§ **Task to complete**
From the first line of the data below through the line holding "inst('balcony_window', dk, t, (w", output each line exactly and leave the pictures out.

§ **Material**
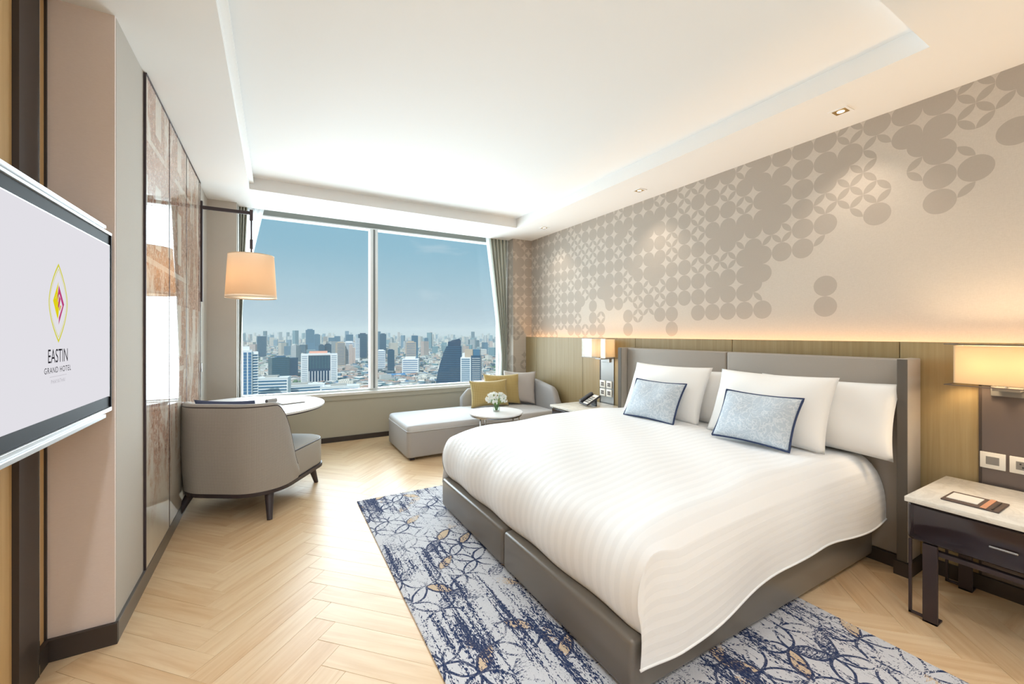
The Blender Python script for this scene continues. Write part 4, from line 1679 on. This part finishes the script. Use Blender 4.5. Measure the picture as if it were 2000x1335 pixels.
# 1 white and blue tower at the window's left edge
t, w = frame_of('tower_block', 'white tower with blue glazed grid at the edge of the window beside the pillar', 452, 500, 620, 26)
h = top_z(683, 620) - GZ
bx('body', -w / 2, w * .28, -12, 12, 0, h, M['tower_white'], t, bevel=0)
bx('balcony_core', w * .28, w / 2, -9, 12, 0, h - 3, M['tower_white'], t, bevel=0)
bx('roof_house', -w * .2, w * .2, -6, 6, h, h + 5, M['tower_white'], t, bevel=0)
wm = MB().box(-1.9, 1.9, -.4, .1, -1.75, 1.75).mesh('window', M['tower_glass'])
windows(t, wm, w * .78, -12.1, h - 92, h - 3, 5, 20)
for o in [q for q in t.children if q.name.startswith('window')]:
    o.location.x -= w * .11
mb = MB()
slab = MB().box(-w * .11, w * .11, -1.2, 0, -.5, .5).mesh('balcony', M['tower_white'])
dk = MB().box(-w * .08, w * .08, -.3, 0, -1.0, 1.0).mesh('balcony_window', M['tower_slate'])
for j in range(22):
    inst('balcony', slab, t, (w * .39, -9, h - 6 - j * 4))
    inst('balcony_window', dk, t, (w * .39, -9, h - 8 - j * 4))

# 2 teal office block
t, w = frame_of('office_block', 'dark teal office block left of the white framed block', 530, 577, 1150, 34, math.radians(18))
h = top_z(697, 1150) - GZ
bx('body', -w * .5, w * .16, -16, 16, 0, h, M['tower_teal'], t, bevel=0)
bx('side_block', w * .16, w * .5, -14, 18, 0, h - 2, M['tower_dark'], t, bevel=0)
bm_ = MB().box(-w * .31, w * .31, -.4, 0, -.45, .45).mesh('spandrel', M['tower_slate'])
for j in range(14):
    inst('spandrel', bm_, t, (-w * .17, -16, h - 6 - j * 5.2))
bx('roof_plant', -w * .3, w * .05, -8, 8, h, h + 4, M['tower_slate'], t, bevel=0)

# 3 white framed block with blue glass
t, w = frame_of('office_block', 'white framed office block with dark blue glass and a rooftop sign', 592, 656, 1050, 40)
h = top_z(689, 1050) - GZ
bx('frame', -w / 2, -w * .30, -18, 18, 0, h - 2, M['tower_white'], t, bevel=0)
bx('frame', w * .30, w / 2, -18, 18, 0, h - 2, M['tower_white'], t, bevel=0)
bx('frame', -w * .30, w * .30, -18, 18, h - 5, h, M['tower_white'], t, bevel=0)
bx('core', -w * .30, w * .30, -16, 17, 0, h - 5, M['tower_navy'], t, bevel=0)
wm = MB().box(-2.6, 2.6, -.3, .1, -1.5, 1.5).mesh('window', M['tower_teal'])
windows(t, wm, w * .58, -16.1, h - 38, h - 6, 7, 8)
fm = MB().box(-.9, .9, -1.2, 0, -22, 22).mesh('fin', M['tower_white'])
for i in range(8):
    inst('fin', fm, t, (-w * .28 + w * .56 * i / 7, -16, h - 66))
sl = MB().box(-w * .07, w * .07, -.3, 0, -.5, .5).mesh('slot_window', M['tower_slate'])
for s in (-1, 1):
    for j in range(16):
        inst('slot_window', sl, t, (s * w * .40, -18, h - 7 - j * 4.6))
bx('rooftop_sign', -w * .28, w * .22, -10, -8, h, h + 5.5, M['sign_pink'], t, bevel=0)

# 4..12 slimmer towers further out
slim = [(504, 519, 656, 2100, 'tower_dark', 'slim dark tower standing alone near the drum lamp'),
        (598, 613, 644, 2600, 'tower_slate', 'tallest slim blue tower on the skyline'),
        (614, 624, 653, 2900, 'tower_slate', 'pale blue tower just behind the tallest slim one'),
        (632, 639, 657, 3000, 'tower_beige', 'thin pale tower on the skyline'),
        (623, 634, 674, 1700, 'tower_dark', 'low dark slab pair, wider half'), (635, 646, 672, 1720, 'tower_navy', 'low dark slab pair, taller half'),
        (657, 672, 669, 1600, 'tower_beige', 'brown grey apartment slab beside the white ribbed tower'), (673, 691, 668, 1640, 'tower_white', 'white ribbed tower beside the brown slab'),
        (642, 653, 659, 2700, 'tower_slate', 'stepped blue tower left of the brown slab'), (654, 664, 656, 2800, 'tower_slate', 'blue tower behind the brown slab'),
        (676, 689, 653, 2500, 'tower_slate', 'blue glass tower left of the dark mullion tower'),
        (701, 717, 652, 1900, 'tower_navy', 'dark tower touching the window mullion'),
        (694, 702, 660, 1800, 'tower_white', 'pale tower tucked left of the dark mullion tower'),
        (738, 743, 647, 2400, 'tower_slate', 'needle tower right beside the window mullion'), (742, 754, 652, 1950, 'tower_dark', 'dark tower right of the window mullion'),
        (757, 770, 683, 1300, 'tower_dark', 'short dark slab in front of the pale blocks'),
        (737, 752, 684, 1400, 'tower_white', 'white apartment block right of the mullion'),
        (793, 812, 668, 1500, 'tower_beige', 'beige stepped tower in the middle of the right pane'), (804, 816, 655, 1800, 'tower_slate', 'bluish tower behind the beige stepped one'),
        (829, 836, 660, 2600, 'tower_slate', 'small blue tower left of the big dark tower'),
        (787, 818, 700, 1250, 'tower_white', 'low white block with blue stripes below the beige tower')]
for a, b_, yt, ds, mt, lab in slim:
    t, w = frame_of('tower_block', lab, a, b_, ds, w if False else 24, rc.uniform(-.25, .25))
    h = top_z(yt, ds) - GZ
    bx('body', -w / 2, w / 2, -w * .45, w * .45, 0, h, M[mt], t, bevel=0)
    if rc.random() < .7:
        bx('crown', -w * .32, w * .3, -w * .3, w * .3, h, h + w * .12, M[mt], t, bevel=0)
    bm_ = MB().box(-w * .44, w * .44, -.5, 0, -.9, .9).mesh('window_band', M['tower_glass'] if mt in ('tower_white', 'tower_beige') else M['tower_teal'])
    step = 8 if ds > 1800 else 6
    for j in range(int((min(h, 90) - 4) / step)):
        inst('window_band', bm_, t, (0, -w * .45, h - 4 - j * step))

# 13 the big dark glass tower with leaning flank
t, w = frame_of('glass_tower', 'big dark blue glass tower with curved flank in front of the right pane', 850, 901, 1000, 40)
H = top_z(662, 1000) - GZ
px = lambda p: (p - 875.5) / 811 * 1000
zz = lambda q: top_z(q, 1000) - GZ
prof = [(px(851), 0), (px(852.5), zz(745)), (px(855), zz(728)), (px(860), zz(708)), (px(866), zz(690)), (px(872), zz(676)), (px(875), zz(675)), (px(875), zz(667)), (px(880), zz(666)), (px(883), zz(664)),
        (px(897), zz(661)), (px(900), zz(666)), (px(899), zz(675)), (px(901), zz(676)), (px(901), 0)]
mb = MB()
n = len(prof)
mb.v += [(x, -16, z) for x, z in prof] + [(x, 18, z) for x, z in prof]
mb.f.append(tuple(reversed(range(n))))
mb.f.append(tuple(range(n, 2 * n)))
for i in range(n):
    j = (i + 1) % n
    mb.f.append((i, j, n + j, n + i))
mb.build('body', M['tower_navy'], t, fix=True)
for j in range(26):
    q = H - 18 - j * 4.4
    if q < 3:
        break
    # width of the profile at this height
    xl = px(851)
    for (x0, z0), (x1, z1) in zip(prof[:6], prof[1:7]):
        if z0 <= q <= z1 and z1 > z0:
            xl = x0 + (x1 - x0) * (q - z0) / (z1 - z0)
    MB().box(xl + .8, px(900.3), -16.6, -16, q - .45, q + .45).build('floor_band', M['tower_slate'], t)

# 14 white balcony tower beside it
t, w = frame_of('apartment_tower', 'white balconied tower with brown crown right of the dark glass tower', 901, 940, 900, 30, math.radians(-8))
h = top_z(697, 900) - GZ
bx('body', -w / 2, w * .02, -12, 12, 0, h, M['tower_white'], t, bevel=0)
bx('side_wing', w * .02, w / 2, -11, 12, 0, h + 4, M['tower_dark'], t, bevel=0)
bx('crown', -w * .3, w * .1, -8, 8, h, h + 17, M['tower_beige'], t, bevel=0)
bx('crown', w * .12, w * .45, -9, 8, h + 4, h + 17, M['tower_slate'], t, bevel=0)
bx('crown_frame', -w * .42, -w * .3, -9, 8, h, h + 9, M['tower_white'], t, bevel=0)
slab = MB().box(-w * .2, w * .2, -1.5, 0, -.6, .6).mesh('balcony', M['tower_white'])
dk = MB().box(-w * .07, w * .07, -.3, 0, -1.1, 1.1).mesh('window', M['tower_slate'])
sw = MB().box(-w * .2, w * .2, -1.2, 0, -.5, .5).mesh('balcony', M['tower_white'])
for j in range(18):
    for s in (-.38, -.24, -.10):
        inst('window', dk, t, (w * s, -12, h - 4 - j * 4.2))
    inst('balcony', sw, t, (w * .27, -11, h - 2 - j * 4.2))

# 15 low white buildings in front
lows = [(508, 562, 736, 700, 'white angular low building with dark window strips below the tower', 'tower_white', 5),
        (545, 628, 750, 760, 'wide pale roofed hall below the white framed block', 'tower_white', 2),
        (630, 700, 752, 780, 'white striped low building near the sill', 'tower_white', 4),
        (757, 790, 730, 1180, 'low hall with bright blue roof right of the mullion', 'roof', 1)]
for a, b_, yt, ds, lab, mt, rows in lows:
    t, w = frame_of('low_building', lab, a, b_, ds, 30, rc.uniform(-.2, .2))
    h = max(8, top_z(yt, ds) - GZ)
    if mt == 'roof':
        bx('body', -w / 2, w / 2, -14, 14, 0, h - 2, FAC[2], t, bevel=0)
        mb = MB()
        mb.poly([(-w / 2 - 1, -15, h - 2), (w / 2 + 1, -15, h - 2), (w / 2 + 1, 0, h + 2), (-w / 2 - 1, 0, h + 2)])
        mb.poly([(-w / 2 - 1, 0, h + 2), (w / 2 + 1, 0, h + 2), (w / 2 + 1, 15, h - 2), (-w / 2 - 1, 15, h - 2)])
        mb.build('roof', ROOFS[3], t)
        continue
    bx('body', -w / 2, w / 2, -16, 16, 0, h, M[mt], t, bevel=0)
    bx('roof_house', -w * .25, w * .15, -8, 8, h, h + 3, ROOFS[1], t, bevel=0)
    bx('parapet', -w / 2, w / 2, -16.5, -16, h - 1, h + 1, M['tower_white'], t, bevel=0)
    bm_ = MB().box(-w * .46, w * .46, -.6, 0, -1.1, 1.1).mesh('window_strip', M['tower_slate'])
    for j in range(rows * 2):
        inst('window_strip', bm_, t, (0, -16, h - 5 - j * 5))

# elevated road
rd = thing('elevated_road', 'elevated concrete road running between the blocks in the right pane', 'road', (0, 0, 0))
p0, p1 = ground_pt(778, 1500), ground_pt(850, 1080)
d = (p1 - p0).normalized()
s = Vector((-d.y, d.x, 0)) * 9
z = GZ + 14
MB().prism([(q.x, q.y) for q in (p0 + s, p0 - s, p1 - s, p1 + s)], z, z + 3).build('deck', ROOFS[1], rd, fix=True)
for k in range(7):
    q = p0.lerp(p1, (k + .5) / 7)
    MB().box(q.x - 2, q.x + 2, q.y - 2, q.y + 2, GZ, z).build('pier', ROOFS[1], rd)

# the many others: nearest ones each their own object, the rest one mass
cand = []
tries = 0
while len(cand) < 270 and tries < 20000:
    tries += 1
    ds = rc.uniform(830, 2600) ** 1.0
    pxx = rc.uniform(400, 1040)
    p = ground_pt(pxx, ds)
    if not clear_of(p, 16):
        continue
    if any((p - q).length < 24 for q, _ in cand):
        continue
    cand.append((p, ds))
for p, ds in cand:
    hi = rc.random() < .05 and ds > 1600
    me = rc.choice(MIDS if hi else LOW)
    o = inst('city_building', me, None, (p.x, p.y, GZ), (0, 0, -math.atan2(p.x, p.y) + rc.choice((0, .5, -.4, .9))))
    tag(o, 'mid height block among the crowded roofs outside the window' if hi else 'low pale building among the crowded roofs outside the window', 'building',
        'mid height city blocks' if hi else 'low city buildings')

mb = MB()
cmat = []
for ci in range(len(FAC)):
    for i in range(2000):
        ds = 900 + 11000 * rc.random() ** 1.6
        p = ground_pt(rc.uniform(330, 1120), ds)
        if not clear_of(p, 18):
            continue
        r = rc.random()
        hh = rc.uniform(5, 19)
        if r < .05 and ds > 2100:
            hh = rc.uniform(40, 95)
        if r < .014 and ds > 3200:
            hh = rc.uniform(95, 160)
        w, dd = rc.uniform(9, 26), rc.uniform(8, 22)
        if hh > 30:
            w, dd = rc.uniform(22, 44), rc.uniform(18, 34)
        T = Matrix.Translation((p.x, p.y, GZ)) @ Matrix.Rotation(rc.uniform(0, 3), 4, 'Z')
        mb.box(-w / 2, w / 2, -dd / 2, dd / 2, 0, hh, T)
        cmat += [ci, 8 + (0, 1, 2, 0, 1, 1, 2, 0)[ci], ci, ci, ci, ci]
me = mb.mesh('distant_city', FAC[0])
for k in FAC[1:] + ROOFS:
    me.materials.append(k)
me.polygons.foreach_set('material_index', cmat)
o = bpy.data.objects.new('distant_city', me)
link(o)
tag(o, 'mass of small hazy buildings stretching to the horizon', 'buildings', None, 'stuff')

# tree canopy between the roofs
M['canopy'] = plain('canopy', '#5d7a5c', .9)
mb = MB()
for i in range(4200):
    ds = rc.uniform(830, 2800)
    p = ground_pt(rc.uniform(400, 1040), ds)
    if not clear_of(p, 6):
        continue
    r = rc.uniform(3.5, 8)
    hh = rc.uniform(6, 11)
    seg = 7
    n = len(mb.v)
    a0 = rc.uniform(0, 1)
    for rr, zz_ in ((r * .7, hh * .35), (r, hh * .65), (r * .5, hh)):
        for k in range(seg):
            a = 2 * PI * k / seg + a0
            q = rr * rc.uniform(.8, 1.15)
            mb.v.append((p.x + q * math.cos(a), p.y + q * math.sin(a), GZ + zz_ * rc.uniform(.9, 1.1)))
    for k in range(seg):
        j = (k + 1) % seg
        mb.f.append((n + k, n + j, n + seg + j, n + seg + k))
        mb.f.append((n + seg + k, n + seg + j, n + 2 * seg + j, n + 2 * seg + k))
    mb.f.append(tuple(n + 2 * seg + k for k in range(seg)))
o = mb.build('city_trees', M['canopy'])
tag(o, 'dark green tree crowns scattered between the city roofs', 'trees', None, 'stuff')

# haze over the city
_b = MatB('haze')
_v = _b.n.new('ShaderNodeVolumeScatter')
_v.inputs['Color'].default_value = (.78, .92, 1.0, 1)
_v.inputs['Density'].default_value = 1 / 8500
_v.inputs['Anisotropy'].default_value = 0.0
_b.l.new(_v.outputs[0], _b.out.inputs['Volume'])
hz = MB().box(-14000, 20000, 60, 26000, GZ - 1, 260).build('haze', _b.m)
tag(hz, 'blue haze hanging over the city', 'haze', None, 'stuff')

§ **Problem solution**
The Blender Python script for this scene continues. Write part 4, from line 1679 on. This part finishes the script. Use Blender 4.5. Measure the picture as if it were 2000x1335 pixels.
# 1 white and blue tower at the window's left edge
t, w = frame_of('tower_block', 'white tower with blue glazed grid at the edge of the window beside the pillar', 452, 500, 620, 26)
h = top_z(683, 620) - GZ
bx('body', -w / 2, w * .28, -12, 12, 0, h, M['tower_white'], t, bevel=0)
bx('balcony_core', w * .28, w / 2, -9, 12, 0, h - 3, M['tower_white'], t, bevel=0)
bx('roof_house', -w * .2, w * .2, -6, 6, h, h + 5, M['tower_white'], t, bevel=0)
wm = MB().box(-1.9, 1.9, -.4, .1, -1.75, 1.75).mesh('window', M['tower_glass'])
windows(t, wm, w * .78, -12.1, h - 92, h - 3, 5, 20)
for o in [q for q in t.children if q.name.startswith('window')]:
    o.location.x -= w * .11
mb = MB()
slab = MB().box(-w * .11, w * .11, -1.2, 0, -.5, .5).mesh('balcony', M['tower_white'])
dk = MB().box(-w * .08, w * .08, -.3, 0, -1.0, 1.0).mesh('balcony_window', M['tower_slate'])
for j in range(22):
    inst('balcony', slab, t, (w * .39, -9, h - 6 - j * 4))
    inst('balcony_window', dk, t, (w * .39, -9, h - 8 - j * 4))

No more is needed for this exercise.